* What to do
Starting at the first line of the listing below, repeat each line exactly until the line containing "return root", which you include. Leave out pictures.

* Provided material
::::::::

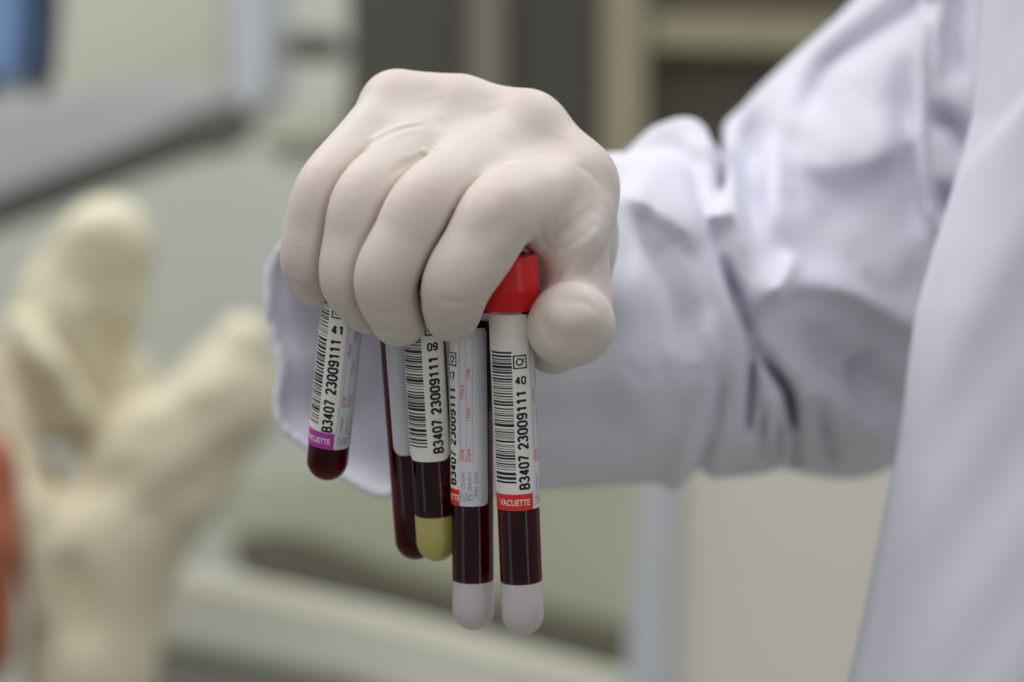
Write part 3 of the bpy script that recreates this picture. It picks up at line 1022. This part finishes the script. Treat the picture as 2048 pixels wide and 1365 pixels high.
def tube(label, tip, top, roll, length, gel_h, gel_m, cap_m, cap=True):
    """tip/top: points of the axis (viewing frame, mm)"""
    tipw, topw = W(tip), W(top)
    zc = (topw - tipw).normalized()
    away = Vector((0, CP, -SP))
    yc = (away - zc * away.dot(zc)).normalized()
    xc = yc.cross(zc)
    root = empty('blood_tube', tipw)
    M = Matrix((xc, yc, zc)).transposed()
    M = M @ Matrix.Rotation(math.radians(roll), 3, 'Z')
    root.rotation_euler = M.to_euler()
    tag(root, label, 'blood tube', 'blood tubes held in the gloved fist')
    ro, ri = R0, R0 - .14
    pr = [(0, 0)] + [(ro * math.sin(a), ro * (1 - math.cos(a))) for a in [math.pi / 2 * i / 14 for i in range(1, 15)]]
    pr += [(ro, length), (ri, length)]
    pr += [(ri * math.sin(a), ro - ri * math.cos(a)) for a in [math.pi / 2 * i / 14 for i in range(14, 0, -1)]] + [(0, ro - ri)]
    V, Fc = lathe(pr)
    mesh_obj('tube_wall', V, Fc, M_tube, root, world_space=False)
    rl = ri - .03
    g = gel_h
    hemi = [(rl * math.sin(a), ro - rl * math.cos(a)) for a in [math.pi / 2 * i / 14 for i in range(0, 15)]]
    if g > 0:
        V, Fc = lathe(hemi + [(rl, g), (rl * .6, g + .15), (0, g + .2)])
        mesh_obj('gel', V, Fc, gel_m, root, world_space=False)
        V, Fc = lathe([(0, g + .24), (rl * .6, g + .19), (rl, g + .04), (rl, length - 8), (0, length - 8)])
    else:
        V, Fc = lathe(hemi + [(rl, length - 8), (0, length - 8)])
    mesh_obj('blood', V, Fc, M_blood, root, world_space=False)
    if cap:
        z0 = length - 4.5
        prof = [(6.9, z0), (7.5, z0 + .15), (7.75, z0 + .5), (7.8, z0 + 1.2), (8.25, z0 + 3), (8.9, z0 + 5.8), (9.15, z0 + 6.3), (9.1, z0 + 6.9),
                (8.95, z0 + 9), (8.8, z0 + 14.8), (8.5, z0 + 16), (7.8, z0 + 16.5), (5.4, z0 + 16.6), (5.2, z0 + 15), (0, z0 + 15)]
        V, Fc = lathe([(0, z0)] + prof, 72)
        mesh_obj('stopper', V, Fc, cap_m, root, world_space=False)
    return root


def form(root_label, t0, vtop, vbot, ink_m, purple=False):
    """ruled patient form printed on the paper label, angle t0 = first rule"""
    k = Ink(R0 + .10)
    col = 17.5
    wdt = .9
    for i in range(3):
        k.rect(t0 + i * col, t0 + i * col + wdt, vbot, vtop)
    k.rect(t0, t0 + 2 * col + wdt, vtop - .12, vtop)
    k.rect(t0, t0 + 2 * col + wdt, vbot, vbot + .12)
    H_ = vtop - vbot
    k.rect(t0, t0 + col, vbot + H_ * .5, vbot + H_ * .5 + .12)
    k.rect(t0 + col, t0 + 2 * col, vbot + H_ * .33, vbot + H_ * .33 + .12)
    k.rect(t0 + col, t0 + 2 * col, vbot + H_ * .665, vbot + H_ * .665 + .12)
    k.text('DOB', t0 + 6, vbot + 2.0, 3.2, 1.35, bold=.01)
    k.text('Ward', t0 + 6, vbot + H_ * .5 + 2.3, 3.8, 1.35, bold=.01)
    k.text('Date', t0 + col + 6, vbot + 2.1, 3.5, 1.35, bold=.01)
    k.text('Time', t0 + col + 6, vbot + H_ * .33 + 2.2, 3.6, 1.35, bold=.01)
    k.text('Sig.', t0 + col + 6, vbot + H_ * .665 + 1.8, 2.9, 1.5, bold=.01)
    k.make('form_rules', ink_m, root_label)


def lot(root_label, t0, vb, code, date):
    k = Ink(R0 + .10)
    for (t, tx, v, l) in ((t0, 'LOT', vb + 1.4, 2.1), (t0, code, vb + 6.4, 5.6), (t0 + 18, 'M', vb + 1.3, 1.3), (t0 + 18, date, vb + 6.2, 5.8), (t0 + 36, '[REF]  [IVD]', vb + 5.2, 7.6)):
        k.text(tx, t, v, l, 1.15, bold=.0)
    for t, a, b_ in ((t0, vb - .1, vb + 2.9), (t0 + 18, vb + .3, vb + 2.4)):
        k.rect(t - 8, t + 8, a, a + .1); k.rect(t - 8, t + 8, b_ - .1, b_)
        k.rect(t - 8.5, t - 7.6, a, b_); k.rect(t + 7.6, t + 8.5, a, b_)
    k.make('lot_print', M_grink, root_label)


def sticker_print(st, tb0, tb1, ttx, v0, v1, number, seed, q=True):
    """barcode between tb0..tb1 deg; text centre ttx; v0..v1 the barcode heights"""
    k = Ink(R0 + .19)
    barcode(k, tb0, tb1, v0, v1, seed)
    k.make('barcode', M_ink, st)
    k = Ink(R0 + .19)
    k.text('B3407', ttx, v0 + 2.9 + .3, 10.6, 3.5, bold=.03)
    k.text('23009111', ttx, v0 + 18.9, 17.6, 3.5, bold=.03)
    k.text(number, ttx, v0 + 31.2, 3.5, 2.7, vertical=False, bold=.03)
    # square frame with its check letter
    vq = v0 + 36.8
    a = 19
    for (p0, p1, r0, r1) in ((ttx - a, ttx + a, vq - 2.1, vq - 1.65), (ttx - a, ttx + a, vq + 1.65, vq + 2.1),
                             (ttx - a, ttx - a + 4, vq - 2.1, vq + 2.1), (ttx + a - 4, ttx + a, vq - 2.1, vq + 2.1)):
        k.rect(p0, p1, r0, r1)
    k.text('Q', ttx, vq, 2.5, 2.7, bold=.03)
    k.make('lettering', M_ink, st)


def band(lb, t0, t1, v0, v1, m, tx=True, tcen=None):
    p = patch('brand_band', t0, t1, v0, v1, R0 + .105, m, lb, .01, .03)
    return p


# --- tube with the red stopper, front right
T5 = tube('front right blood tube with its red stopper showing between index finger and thumb', P(1047, 1270, 13), P(1022, 630, -3), 0, 105, 17.2, M_gelw, M_cap)
lb = patch('paper_label', -88, 150, 40.4, 99.4, R0 + .03, M_paper, T5, .01)
st = patch('barcode_sticker', -100, 48, 45.4, 99.8, R0 + .12, M_stick, T5, 1.6)
sticker_print(st, -68, -3, 19, 48.8, 89.2, '40', 5)
form(lb, 54, 90, 54.7, M_redink)
lot(lb, 62, 41.7, 'C221054T', '2024-03-11')
band(lb, -78, 42, 40.45, 45.3, M_redband)
k = Ink(R0 + .17); k.text('VACUETTE', -11, 42.8, 9.6, 1.9, vertical=False, bold=.012); k.make('brand_lettering', M_wink, lb)

# --- tube beside it, turned so that the printed form faces us
T4 = tube('white gel blood tube left of the red stoppered one, printed form facing out', P(947, 1261, 22), P(942, 660, 8), 0, 104, 16.2, M_gelw, M_cap)
lb = patch('paper_label', -92, 47, 40.5, 95.2, R0 + .03, M_paper, T4, 1.6)
st = patch('barcode_sticker', -170, -38, 45.5, 94.4, R0 + .12, M_stick, T4, .4)
k = Ink(R0 + .19); k.text('B3407', -60, 52, 10.6, 3.5, bold=.03); k.text('23009111', -60, 67.6, 17.6, 3.5, bold=.03)
k.text('17', -62, 80.4, 3.3, 2.6, vertical=False, bold=.03)
for a_ in ((-79, -41, 83.4, 83.85), (-79, -41, 87.2, 87.6), (-45, -41, 83.4, 87.6)): k.rect(*a_)
k.text('Q', -60, 85.5, 2.5, 2.7, bold=.03)
k.make('lettering', M_ink, st)
form(lb, -32, 92.8, 54.5, M_redink)
lot(lb, -24, 42, 'C221054T', '2024-03-11')
band(lb, -90, -35, 40.55, 45.5, M_redband)
k = Ink(R0 + .17); k.text('VACUETTE', -78, 42.9, 9.6, 1.9, vertical=False, bold=.012); k.make('brand_lettering', M_wink, lb)

# --- yellow gel tube
T3 = tube('blood tube with yellow gel at its bottom in the middle of the bunch', P(876, 1122, 26), P(850, 690, 12), 0, 88, 15.4, M_gely, M_cap)
st = patch('barcode_sticker', -78, 62, 33.4, 86, R0 + .05, M_stick, T3, 3.0)
sticker_print(st, -70, -8, 22, 38.0, 78, '09', 11)

# --- tube seen from behind its blank label edge
T2 = tube('blood tube with blank pale label, mostly behind the yellow gel tube', P(834, 1119, 36), P(801, 690, 24), 0, 90, 0, None, M_cap)
patch('paper_label', -42, 100, 35.0, 84, R0 + .03, M_paper, T2, 3.0)

# --- purple banded tube at the left
T1 = tube('purple banded blood tube hanging apart at the left under the little finger', P(651, 959, 28), P(688, 600, 10), 0, 74, 0, None, M_capp)
lb = patch('paper_label', -92, 130, 12.4, 66, R0 + .03, M_paper, T1, .01)
st = patch('barcode_sticker', -110, 22, 17.8, 66.2, R0 + .12, M_stick, T1, 1.2)
sticker_print(st, -76, -32, -6, 20, 60, '41', 23)
form(lb, 28, 58.5, 26.3, M_purink)
lot(lb, 34, 13.8, 'C23063QP', '2024-12-11')
band(lb, -90, 16, 12.45, 17.6, M_purband)
k = Ink(R0 + .17); k.text('VACUETTE', -34, 14.9, 9.0, 1.8, vertical=False, bold=.012); k.make('brand_lettering', M_wink, lb)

::::::::

* Answer
Write part 3 of the bpy script that recreates this picture. It picks up at line 1022. This part finishes the script. Treat the picture as 2048 pixels wide and 1365 pixels high.
def tube(label, tip, top, roll, length, gel_h, gel_m, cap_m, cap=True):
    """tip/top: points of the axis (viewing frame, mm)"""
    tipw, topw = W(tip), W(top)
    zc = (topw - tipw).normalized()
    away = Vector((0, CP, -SP))
    yc = (away - zc * away.dot(zc)).normalized()
    xc = yc.cross(zc)
    root = empty('blood_tube', tipw)
    M = Matrix((xc, yc, zc)).transposed()
    M = M @ Matrix.Rotation(math.radians(roll), 3, 'Z')
    root.rotation_euler = M.to_euler()
    tag(root, label, 'blood tube', 'blood tubes held in the gloved fist')
    ro, ri = R0, R0 - .14
    pr = [(0, 0)] + [(ro * math.sin(a), ro * (1 - math.cos(a))) for a in [math.pi / 2 * i / 14 for i in range(1, 15)]]
    pr += [(ro, length), (ri, length)]
    pr += [(ri * math.sin(a), ro - ri * math.cos(a)) for a in [math.pi / 2 * i / 14 for i in range(14, 0, -1)]] + [(0, ro - ri)]
    V, Fc = lathe(pr)
    mesh_obj('tube_wall', V, Fc, M_tube, root, world_space=False)
    rl = ri - .03
    g = gel_h
    hemi = [(rl * math.sin(a), ro - rl * math.cos(a)) for a in [math.pi / 2 * i / 14 for i in range(0, 15)]]
    if g > 0:
        V, Fc = lathe(hemi + [(rl, g), (rl * .6, g + .15), (0, g + .2)])
        mesh_obj('gel', V, Fc, gel_m, root, world_space=False)
        V, Fc = lathe([(0, g + .24), (rl * .6, g + .19), (rl, g + .04), (rl, length - 8), (0, length - 8)])
    else:
        V, Fc = lathe(hemi + [(rl, length - 8), (0, length - 8)])
    mesh_obj('blood', V, Fc, M_blood, root, world_space=False)
    if cap:
        z0 = length - 4.5
        prof = [(6.9, z0), (7.5, z0 + .15), (7.75, z0 + .5), (7.8, z0 + 1.2), (8.25, z0 + 3), (8.9, z0 + 5.8), (9.15, z0 + 6.3), (9.1, z0 + 6.9),
                (8.95, z0 + 9), (8.8, z0 + 14.8), (8.5, z0 + 16), (7.8, z0 + 16.5), (5.4, z0 + 16.6), (5.2, z0 + 15), (0, z0 + 15)]
        V, Fc = lathe([(0, z0)] + prof, 72)
        mesh_obj('stopper', V, Fc, cap_m, root, world_space=False)
    return root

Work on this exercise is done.